The INIR team said that Sudan’s NEPIO serves as an effective mechanism for involving a wide and comprehensive range of national stakeholders in the relevant activities. Sudan has enacted a comprehensive nuclear law and established a nuclear regulatory authority. The country has completed a significant number of studies on different nuclear infrastructure issues which contributed to the development of a prefeasibility report. The INIR team noted that some of those studies may need to be reviewed and updated to better prepare the country for the next stages of the nuclear power programme.

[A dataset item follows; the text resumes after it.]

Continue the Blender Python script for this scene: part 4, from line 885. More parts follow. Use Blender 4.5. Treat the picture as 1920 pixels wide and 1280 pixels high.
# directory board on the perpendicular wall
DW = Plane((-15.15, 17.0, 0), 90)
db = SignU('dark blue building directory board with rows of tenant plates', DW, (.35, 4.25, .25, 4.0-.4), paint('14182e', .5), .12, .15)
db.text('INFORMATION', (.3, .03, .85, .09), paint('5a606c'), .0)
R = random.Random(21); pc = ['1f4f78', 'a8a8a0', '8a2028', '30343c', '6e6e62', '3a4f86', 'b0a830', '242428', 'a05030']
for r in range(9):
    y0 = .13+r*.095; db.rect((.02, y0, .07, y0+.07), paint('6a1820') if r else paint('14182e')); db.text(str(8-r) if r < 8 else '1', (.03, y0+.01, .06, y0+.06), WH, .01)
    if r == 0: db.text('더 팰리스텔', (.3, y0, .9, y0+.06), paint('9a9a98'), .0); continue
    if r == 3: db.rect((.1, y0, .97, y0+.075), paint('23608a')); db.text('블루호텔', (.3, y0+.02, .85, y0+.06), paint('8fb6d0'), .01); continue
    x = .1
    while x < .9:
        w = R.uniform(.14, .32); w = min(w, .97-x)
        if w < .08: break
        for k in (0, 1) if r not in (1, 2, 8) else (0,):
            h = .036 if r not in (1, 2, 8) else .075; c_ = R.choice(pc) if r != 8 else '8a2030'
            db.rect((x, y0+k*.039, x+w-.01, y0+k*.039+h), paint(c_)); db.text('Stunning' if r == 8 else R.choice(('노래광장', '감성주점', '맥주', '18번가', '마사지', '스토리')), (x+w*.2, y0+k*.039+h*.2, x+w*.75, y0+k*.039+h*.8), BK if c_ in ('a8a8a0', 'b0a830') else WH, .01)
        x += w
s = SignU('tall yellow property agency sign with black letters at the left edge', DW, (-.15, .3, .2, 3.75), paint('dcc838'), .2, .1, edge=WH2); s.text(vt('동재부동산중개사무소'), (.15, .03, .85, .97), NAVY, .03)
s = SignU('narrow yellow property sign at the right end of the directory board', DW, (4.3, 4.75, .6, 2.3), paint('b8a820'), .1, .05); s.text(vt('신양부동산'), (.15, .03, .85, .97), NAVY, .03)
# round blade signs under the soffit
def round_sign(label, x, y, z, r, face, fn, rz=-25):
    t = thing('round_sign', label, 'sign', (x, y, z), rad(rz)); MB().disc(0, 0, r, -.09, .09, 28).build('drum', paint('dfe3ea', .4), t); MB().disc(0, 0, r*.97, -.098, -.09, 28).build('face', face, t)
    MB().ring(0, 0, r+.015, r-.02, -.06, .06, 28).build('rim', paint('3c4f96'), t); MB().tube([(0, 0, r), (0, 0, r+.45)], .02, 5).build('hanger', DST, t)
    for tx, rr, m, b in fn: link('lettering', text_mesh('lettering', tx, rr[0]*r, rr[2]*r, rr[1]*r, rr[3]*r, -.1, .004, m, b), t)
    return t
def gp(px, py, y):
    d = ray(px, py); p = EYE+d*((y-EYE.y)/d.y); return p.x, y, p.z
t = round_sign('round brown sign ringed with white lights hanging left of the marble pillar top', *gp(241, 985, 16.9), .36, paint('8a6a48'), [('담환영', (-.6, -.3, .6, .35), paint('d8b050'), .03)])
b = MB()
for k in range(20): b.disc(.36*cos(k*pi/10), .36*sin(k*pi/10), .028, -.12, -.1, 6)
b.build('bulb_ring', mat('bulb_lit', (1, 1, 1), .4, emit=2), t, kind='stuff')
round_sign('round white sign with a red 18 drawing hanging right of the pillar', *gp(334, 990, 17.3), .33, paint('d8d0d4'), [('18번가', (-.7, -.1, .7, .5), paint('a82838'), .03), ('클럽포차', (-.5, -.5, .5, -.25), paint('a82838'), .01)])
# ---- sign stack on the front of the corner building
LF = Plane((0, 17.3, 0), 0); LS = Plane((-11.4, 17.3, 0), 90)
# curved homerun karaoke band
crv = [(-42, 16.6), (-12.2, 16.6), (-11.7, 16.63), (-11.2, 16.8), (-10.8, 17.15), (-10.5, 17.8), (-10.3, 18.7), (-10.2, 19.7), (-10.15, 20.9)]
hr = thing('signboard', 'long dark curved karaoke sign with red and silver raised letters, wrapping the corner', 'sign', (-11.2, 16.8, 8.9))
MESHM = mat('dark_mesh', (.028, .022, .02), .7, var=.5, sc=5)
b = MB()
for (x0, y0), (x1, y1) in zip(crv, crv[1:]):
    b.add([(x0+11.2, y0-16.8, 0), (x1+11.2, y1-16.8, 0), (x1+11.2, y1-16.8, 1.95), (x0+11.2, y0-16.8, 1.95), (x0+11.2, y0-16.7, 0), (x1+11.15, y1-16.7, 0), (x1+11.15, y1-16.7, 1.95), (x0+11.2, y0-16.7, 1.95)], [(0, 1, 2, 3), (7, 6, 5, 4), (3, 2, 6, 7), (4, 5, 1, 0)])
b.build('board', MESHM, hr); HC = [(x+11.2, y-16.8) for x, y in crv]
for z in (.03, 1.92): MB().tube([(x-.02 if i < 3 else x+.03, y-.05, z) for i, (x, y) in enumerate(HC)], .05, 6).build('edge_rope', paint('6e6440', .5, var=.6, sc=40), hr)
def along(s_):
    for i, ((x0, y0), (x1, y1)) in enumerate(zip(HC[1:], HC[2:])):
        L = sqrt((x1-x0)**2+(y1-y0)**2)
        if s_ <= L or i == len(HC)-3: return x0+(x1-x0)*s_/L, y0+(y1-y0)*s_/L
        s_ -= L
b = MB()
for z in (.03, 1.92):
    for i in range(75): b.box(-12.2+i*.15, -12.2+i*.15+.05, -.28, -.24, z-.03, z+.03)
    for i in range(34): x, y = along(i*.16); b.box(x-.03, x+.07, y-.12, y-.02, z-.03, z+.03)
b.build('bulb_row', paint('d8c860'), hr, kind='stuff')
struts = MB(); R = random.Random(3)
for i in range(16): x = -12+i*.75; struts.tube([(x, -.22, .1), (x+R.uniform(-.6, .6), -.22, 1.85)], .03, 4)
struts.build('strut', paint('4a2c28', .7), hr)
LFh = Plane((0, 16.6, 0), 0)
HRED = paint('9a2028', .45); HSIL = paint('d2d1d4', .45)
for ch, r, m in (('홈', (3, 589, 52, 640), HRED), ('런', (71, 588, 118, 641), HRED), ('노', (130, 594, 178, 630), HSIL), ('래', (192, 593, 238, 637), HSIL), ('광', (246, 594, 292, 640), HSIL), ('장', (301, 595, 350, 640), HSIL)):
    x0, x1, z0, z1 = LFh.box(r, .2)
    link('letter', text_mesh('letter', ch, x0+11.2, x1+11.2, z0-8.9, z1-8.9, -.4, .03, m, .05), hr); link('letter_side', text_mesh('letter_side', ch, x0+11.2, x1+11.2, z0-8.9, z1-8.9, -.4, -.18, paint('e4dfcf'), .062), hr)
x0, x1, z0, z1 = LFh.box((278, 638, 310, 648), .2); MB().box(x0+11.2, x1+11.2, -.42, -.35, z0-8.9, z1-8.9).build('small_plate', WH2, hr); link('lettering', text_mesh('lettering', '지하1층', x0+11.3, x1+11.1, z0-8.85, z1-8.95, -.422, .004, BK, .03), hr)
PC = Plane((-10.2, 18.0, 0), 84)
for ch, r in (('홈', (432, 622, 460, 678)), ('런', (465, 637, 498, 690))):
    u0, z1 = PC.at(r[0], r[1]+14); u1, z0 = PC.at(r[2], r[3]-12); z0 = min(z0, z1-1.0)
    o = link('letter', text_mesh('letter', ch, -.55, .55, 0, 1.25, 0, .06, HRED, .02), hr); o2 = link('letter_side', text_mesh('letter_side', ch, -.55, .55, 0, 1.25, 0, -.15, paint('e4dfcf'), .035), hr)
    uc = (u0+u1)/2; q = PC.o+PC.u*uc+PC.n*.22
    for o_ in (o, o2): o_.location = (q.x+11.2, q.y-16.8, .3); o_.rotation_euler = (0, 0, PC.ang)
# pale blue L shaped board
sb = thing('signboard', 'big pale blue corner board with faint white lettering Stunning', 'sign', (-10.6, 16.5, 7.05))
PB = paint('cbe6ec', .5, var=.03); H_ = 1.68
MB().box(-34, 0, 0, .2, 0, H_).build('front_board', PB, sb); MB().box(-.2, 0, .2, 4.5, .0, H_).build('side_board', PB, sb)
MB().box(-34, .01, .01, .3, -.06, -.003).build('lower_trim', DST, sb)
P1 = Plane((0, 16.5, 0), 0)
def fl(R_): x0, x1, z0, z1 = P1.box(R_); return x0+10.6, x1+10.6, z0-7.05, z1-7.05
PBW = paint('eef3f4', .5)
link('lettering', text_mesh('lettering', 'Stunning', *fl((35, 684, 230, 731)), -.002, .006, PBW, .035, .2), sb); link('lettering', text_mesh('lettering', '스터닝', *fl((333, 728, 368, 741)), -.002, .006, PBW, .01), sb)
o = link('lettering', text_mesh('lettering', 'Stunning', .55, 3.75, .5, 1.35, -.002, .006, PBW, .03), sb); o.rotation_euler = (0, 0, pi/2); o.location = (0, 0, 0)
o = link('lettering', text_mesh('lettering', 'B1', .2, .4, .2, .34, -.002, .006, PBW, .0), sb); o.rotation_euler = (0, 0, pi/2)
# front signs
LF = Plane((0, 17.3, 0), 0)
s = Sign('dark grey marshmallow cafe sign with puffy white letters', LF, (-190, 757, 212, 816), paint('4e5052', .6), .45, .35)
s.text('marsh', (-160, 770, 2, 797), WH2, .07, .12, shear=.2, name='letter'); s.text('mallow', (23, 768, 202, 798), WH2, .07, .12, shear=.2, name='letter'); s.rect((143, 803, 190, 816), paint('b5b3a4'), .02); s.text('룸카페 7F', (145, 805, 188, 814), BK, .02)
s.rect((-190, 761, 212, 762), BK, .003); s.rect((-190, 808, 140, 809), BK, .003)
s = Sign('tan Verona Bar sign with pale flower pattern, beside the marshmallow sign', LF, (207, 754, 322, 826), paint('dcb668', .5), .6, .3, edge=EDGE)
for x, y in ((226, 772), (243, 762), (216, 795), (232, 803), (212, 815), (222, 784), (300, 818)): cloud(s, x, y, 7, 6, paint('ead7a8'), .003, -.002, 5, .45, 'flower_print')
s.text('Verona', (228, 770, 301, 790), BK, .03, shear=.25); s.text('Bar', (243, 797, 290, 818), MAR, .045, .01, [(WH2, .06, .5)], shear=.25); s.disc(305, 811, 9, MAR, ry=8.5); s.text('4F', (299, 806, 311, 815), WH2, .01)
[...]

The team comprised experts from Morocco, Slovenia, South Africa and Spain as well as IAEA staff. It reviewed the status of 19 nuclear power programme infrastructure issues using the IAEA Nuclear Energy Series Evaluation of the Status of National Infrastructure Development. Prior to the mission, which was supported by the African Division of the IAEA’s Technical Cooperation Department, Sudan submitted a Self-Evaluation Report covering all infrastructure issues as well as supporting documents to the IAEA.

The team made recommendations and suggestions, highlighting areas where further action would benefit Sudan, including: finalizing national policies to support the nuclear power programme; strengthening plans to join international legal instruments and assessing and developing the country’s legal and regulatory framework; implementing plans to support the development of key organizations and to enhance public awareness about the nuclear power programme; and further analyzing the preparedness of the electrical grid and approaches to funding, financing and radioactive waste management.

The team also identified good practices that would benefit other countries considering the introduction of nuclear power in the areas of national position and site and supporting facilities.

Welcoming the outcome of the mission, H.E. Musa Omer Abu Elgasim, Undersecretary of MWRIE and Chairman of the NEPIO, said the government is committed to developing the nuclear power programme in compliance with international legal instruments and IAEA safety standards and security guidance.

“Sudan has spent more than a decade developing infrastructure for its nuclear power programme, where nuclear safety and security are embedded in every aspect of activities, with excellent support from the IAEA,” he said. “As we are hosting the INIR mission to evaluate Phase 1 of our programme, I would like to provide assurance that we are open to implementing the INIR mission recommendations and suggestions.”

About INIR Missions

Integrated Nuclear Infrastructure Review (INIR) missions are based on the IAEA Milestones Approach, with its 19 Infrastructure Issues, 3 Phases and 3 Milestones. INIR missions enable IAEA Member State representatives to have in-depth discussions with international experts about experiences and best practices in different countries. In developing its recommendations, the INIR team takes into account the comments made by the relevant national organizations. Implementation of any of the team's recommendations is at the discretion of the Member State requesting the mission. The results of the INIR mission are expected to help the Member State to develop an action plan to fill any gaps, which in turn will help the development of the national nuclear infrastructure. The IAEA publishes the INIR mission report on its website 90 days after its delivery to the Member State, unless the State requests in writing that the IAEA not do so.